Available data:

------------

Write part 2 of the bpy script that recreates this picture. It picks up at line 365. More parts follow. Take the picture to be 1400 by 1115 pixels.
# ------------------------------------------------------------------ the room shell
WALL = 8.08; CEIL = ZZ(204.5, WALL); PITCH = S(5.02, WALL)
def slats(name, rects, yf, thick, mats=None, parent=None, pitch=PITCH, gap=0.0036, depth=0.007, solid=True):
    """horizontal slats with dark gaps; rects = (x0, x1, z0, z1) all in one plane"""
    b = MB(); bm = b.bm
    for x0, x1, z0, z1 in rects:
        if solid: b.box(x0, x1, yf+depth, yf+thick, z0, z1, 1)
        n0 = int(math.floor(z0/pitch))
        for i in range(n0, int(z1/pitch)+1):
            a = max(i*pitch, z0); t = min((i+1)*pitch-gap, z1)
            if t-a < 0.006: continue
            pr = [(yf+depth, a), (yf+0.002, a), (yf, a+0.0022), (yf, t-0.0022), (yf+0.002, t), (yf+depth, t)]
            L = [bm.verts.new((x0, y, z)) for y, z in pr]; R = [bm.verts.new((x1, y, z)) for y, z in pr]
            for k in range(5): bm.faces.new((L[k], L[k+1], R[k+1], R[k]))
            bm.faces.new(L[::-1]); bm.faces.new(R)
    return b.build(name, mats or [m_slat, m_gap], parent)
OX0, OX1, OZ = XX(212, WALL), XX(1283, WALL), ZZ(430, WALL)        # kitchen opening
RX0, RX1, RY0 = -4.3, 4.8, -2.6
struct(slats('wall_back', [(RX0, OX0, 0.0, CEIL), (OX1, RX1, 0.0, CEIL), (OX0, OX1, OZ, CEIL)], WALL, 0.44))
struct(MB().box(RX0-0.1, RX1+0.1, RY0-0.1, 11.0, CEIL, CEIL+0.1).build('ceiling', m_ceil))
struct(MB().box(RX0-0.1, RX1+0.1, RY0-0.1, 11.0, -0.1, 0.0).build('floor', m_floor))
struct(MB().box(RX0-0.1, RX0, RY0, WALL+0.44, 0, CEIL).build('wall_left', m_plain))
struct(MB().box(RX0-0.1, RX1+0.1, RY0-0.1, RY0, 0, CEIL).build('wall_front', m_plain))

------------

Work instructions: Copy out the full listing exactly.

Answer to this exercise:
Write part 2 of the bpy script that recreates this picture. It picks up at line 365. More parts follow. Take the picture to be 1400 by 1115 pixels.
# ------------------------------------------------------------------ the room shell
WALL = 8.08; CEIL = ZZ(204.5, WALL); PITCH = S(5.02, WALL)
def slats(name, rects, yf, thick, mats=None, parent=None, pitch=PITCH, gap=0.0036, depth=0.007, solid=True):
    """horizontal slats with dark gaps; rects = (x0, x1, z0, z1) all in one plane"""
    b = MB(); bm = b.bm
    for x0, x1, z0, z1 in rects:
        if solid: b.box(x0, x1, yf+depth, yf+thick, z0, z1, 1)
        n0 = int(math.floor(z0/pitch))
        for i in range(n0, int(z1/pitch)+1):
            a = max(i*pitch, z0); t = min((i+1)*pitch-gap, z1)
            if t-a < 0.006: continue
            pr = [(yf+depth, a), (yf+0.002, a), (yf, a+0.0022), (yf, t-0.0022), (yf+0.002, t), (yf+depth, t)]
            L = [bm.verts.new((x0, y, z)) for y, z in pr]; R = [bm.verts.new((x1, y, z)) for y, z in pr]
            for k in range(5): bm.faces.new((L[k], L[k+1], R[k+1], R[k]))
            bm.faces.new(L[::-1]); bm.faces.new(R)
    return b.build(name, mats or [m_slat, m_gap], parent)
OX0, OX1, OZ = XX(212, WALL), XX(1283, WALL), ZZ(430, WALL)        # kitchen opening
RX0, RX1, RY0 = -4.3, 4.8, -2.6
struct(slats('wall_back', [(RX0, OX0, 0.0, CEIL), (OX1, RX1, 0.0, CEIL), (OX0, OX1, OZ, CEIL)], WALL, 0.44))
struct(MB().box(RX0-0.1, RX1+0.1, RY0-0.1, 11.0, CEIL, CEIL+0.1).build('ceiling', m_ceil))
struct(MB().box(RX0-0.1, RX1+0.1, RY0-0.1, 11.0, -0.1, 0.0).build('floor', m_floor))
struct(MB().box(RX0-0.1, RX0, RY0, WALL+0.44, 0, CEIL).build('wall_left', m_plain))
struct(MB().box(RX0-0.1, RX1+0.1, RY0-0.1, RY0, 0, CEIL).build('wall_front', m_plain))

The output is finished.